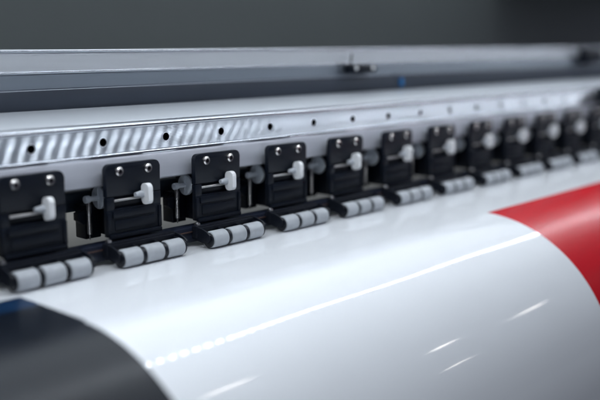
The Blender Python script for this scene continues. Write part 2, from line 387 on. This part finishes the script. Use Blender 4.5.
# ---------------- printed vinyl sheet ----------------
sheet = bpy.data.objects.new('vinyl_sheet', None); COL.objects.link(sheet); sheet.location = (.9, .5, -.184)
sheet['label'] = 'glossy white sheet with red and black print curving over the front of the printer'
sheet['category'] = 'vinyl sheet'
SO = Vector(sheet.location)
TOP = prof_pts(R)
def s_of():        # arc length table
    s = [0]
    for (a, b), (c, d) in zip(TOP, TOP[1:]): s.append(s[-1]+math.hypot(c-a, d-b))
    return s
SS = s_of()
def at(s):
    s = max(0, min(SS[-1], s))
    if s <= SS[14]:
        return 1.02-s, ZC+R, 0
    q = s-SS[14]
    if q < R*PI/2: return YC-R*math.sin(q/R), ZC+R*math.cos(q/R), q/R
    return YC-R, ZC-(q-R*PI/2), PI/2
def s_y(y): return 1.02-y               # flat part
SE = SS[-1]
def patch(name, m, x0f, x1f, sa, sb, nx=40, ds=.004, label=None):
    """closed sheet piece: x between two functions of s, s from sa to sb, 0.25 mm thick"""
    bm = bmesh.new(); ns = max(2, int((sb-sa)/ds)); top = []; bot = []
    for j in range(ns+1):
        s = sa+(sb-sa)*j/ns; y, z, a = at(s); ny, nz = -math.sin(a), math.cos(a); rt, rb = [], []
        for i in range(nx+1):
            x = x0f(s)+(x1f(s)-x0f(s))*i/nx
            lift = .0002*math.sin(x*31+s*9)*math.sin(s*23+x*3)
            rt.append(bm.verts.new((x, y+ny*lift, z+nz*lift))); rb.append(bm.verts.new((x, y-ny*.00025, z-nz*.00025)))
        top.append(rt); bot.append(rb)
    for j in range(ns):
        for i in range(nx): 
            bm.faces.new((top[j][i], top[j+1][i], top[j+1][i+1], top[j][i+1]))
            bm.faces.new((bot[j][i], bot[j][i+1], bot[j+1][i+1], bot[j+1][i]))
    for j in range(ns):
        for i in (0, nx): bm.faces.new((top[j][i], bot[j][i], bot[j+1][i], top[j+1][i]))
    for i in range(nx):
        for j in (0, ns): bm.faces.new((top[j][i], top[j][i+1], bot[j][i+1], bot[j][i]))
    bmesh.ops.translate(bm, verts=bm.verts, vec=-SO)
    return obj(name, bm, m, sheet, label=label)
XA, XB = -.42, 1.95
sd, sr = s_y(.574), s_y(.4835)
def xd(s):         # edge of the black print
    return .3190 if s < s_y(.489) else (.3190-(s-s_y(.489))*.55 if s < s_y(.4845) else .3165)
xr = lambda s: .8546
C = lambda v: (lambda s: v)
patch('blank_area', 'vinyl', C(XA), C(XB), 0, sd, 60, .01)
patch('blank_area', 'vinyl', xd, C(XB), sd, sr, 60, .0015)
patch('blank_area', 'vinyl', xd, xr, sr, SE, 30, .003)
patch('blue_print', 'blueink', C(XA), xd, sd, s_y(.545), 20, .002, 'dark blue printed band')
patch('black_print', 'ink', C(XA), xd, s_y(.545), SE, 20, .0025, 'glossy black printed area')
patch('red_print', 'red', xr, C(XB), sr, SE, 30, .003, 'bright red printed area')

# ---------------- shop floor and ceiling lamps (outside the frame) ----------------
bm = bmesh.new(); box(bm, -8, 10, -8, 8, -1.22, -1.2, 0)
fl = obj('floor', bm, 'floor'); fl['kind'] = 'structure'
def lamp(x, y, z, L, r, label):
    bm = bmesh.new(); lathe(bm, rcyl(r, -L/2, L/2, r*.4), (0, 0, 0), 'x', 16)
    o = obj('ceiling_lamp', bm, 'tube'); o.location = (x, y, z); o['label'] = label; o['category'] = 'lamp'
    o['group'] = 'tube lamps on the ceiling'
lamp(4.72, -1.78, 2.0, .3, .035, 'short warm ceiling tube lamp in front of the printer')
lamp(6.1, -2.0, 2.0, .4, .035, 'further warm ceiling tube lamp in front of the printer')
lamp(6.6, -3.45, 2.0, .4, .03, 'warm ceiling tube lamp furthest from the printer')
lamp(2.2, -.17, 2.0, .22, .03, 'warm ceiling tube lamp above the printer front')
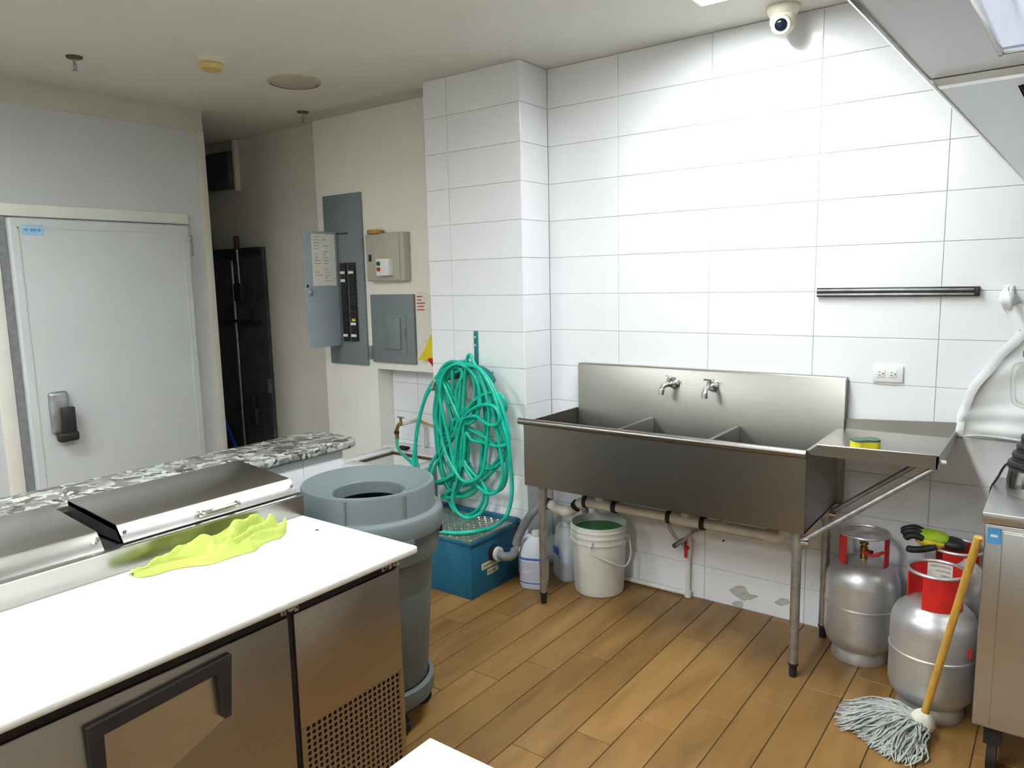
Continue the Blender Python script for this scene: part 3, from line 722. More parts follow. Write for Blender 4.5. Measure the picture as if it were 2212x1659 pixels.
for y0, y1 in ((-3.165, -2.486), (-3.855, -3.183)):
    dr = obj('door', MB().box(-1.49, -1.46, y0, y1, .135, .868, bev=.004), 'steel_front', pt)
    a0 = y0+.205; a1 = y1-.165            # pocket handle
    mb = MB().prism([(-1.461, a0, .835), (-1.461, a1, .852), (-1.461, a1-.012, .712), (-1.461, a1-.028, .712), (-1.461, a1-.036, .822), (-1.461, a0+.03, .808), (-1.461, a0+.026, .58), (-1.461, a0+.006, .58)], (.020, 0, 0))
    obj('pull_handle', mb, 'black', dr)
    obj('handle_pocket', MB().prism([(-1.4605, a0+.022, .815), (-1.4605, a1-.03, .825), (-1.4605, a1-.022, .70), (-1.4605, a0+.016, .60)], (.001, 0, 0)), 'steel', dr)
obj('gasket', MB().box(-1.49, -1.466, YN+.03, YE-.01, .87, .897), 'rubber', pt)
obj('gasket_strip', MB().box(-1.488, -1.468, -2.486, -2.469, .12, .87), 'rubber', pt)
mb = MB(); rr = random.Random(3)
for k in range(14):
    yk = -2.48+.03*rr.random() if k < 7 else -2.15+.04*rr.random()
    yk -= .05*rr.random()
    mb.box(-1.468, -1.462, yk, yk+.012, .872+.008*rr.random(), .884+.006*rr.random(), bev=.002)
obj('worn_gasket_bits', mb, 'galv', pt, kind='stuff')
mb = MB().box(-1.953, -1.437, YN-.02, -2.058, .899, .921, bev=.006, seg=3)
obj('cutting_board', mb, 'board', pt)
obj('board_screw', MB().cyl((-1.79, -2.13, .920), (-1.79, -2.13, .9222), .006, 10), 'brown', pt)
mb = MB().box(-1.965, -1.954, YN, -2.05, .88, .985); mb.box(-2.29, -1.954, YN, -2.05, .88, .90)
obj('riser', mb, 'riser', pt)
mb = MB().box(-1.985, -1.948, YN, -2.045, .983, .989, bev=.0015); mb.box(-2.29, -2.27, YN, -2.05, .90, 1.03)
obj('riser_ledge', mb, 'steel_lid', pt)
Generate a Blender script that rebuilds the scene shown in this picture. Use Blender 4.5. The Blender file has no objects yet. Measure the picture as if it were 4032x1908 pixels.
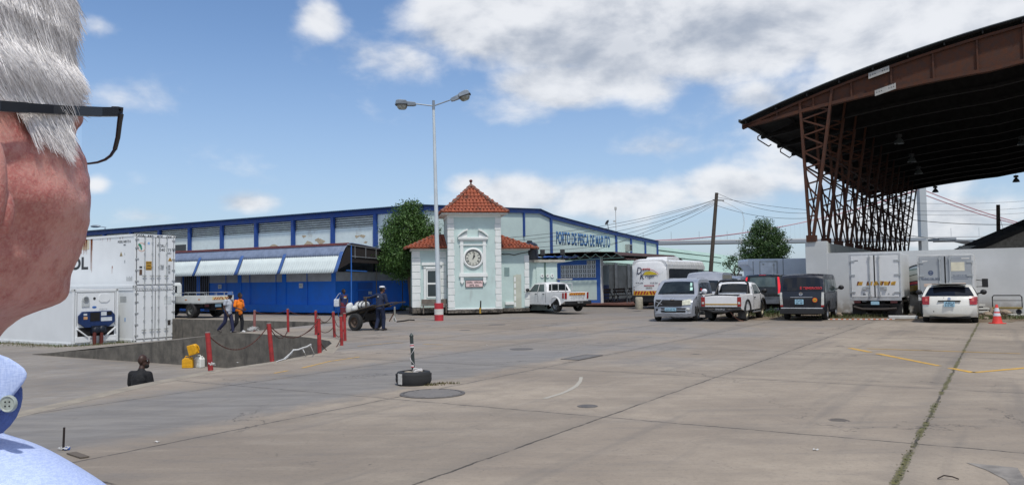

================

*Exercise task*. All lines of the data above that include the word "Python" must be shown.

*Reply*.
The Blender Python script for this scene continues. Write part 2, from line 387 on. This part finishes the script. Use Blender 4.5.
Continue the Blender Python script for this scene: part 3, from line 722. More parts follow. Write for Blender 4.5. Measure the picture as if it were 2212x1659 pixels.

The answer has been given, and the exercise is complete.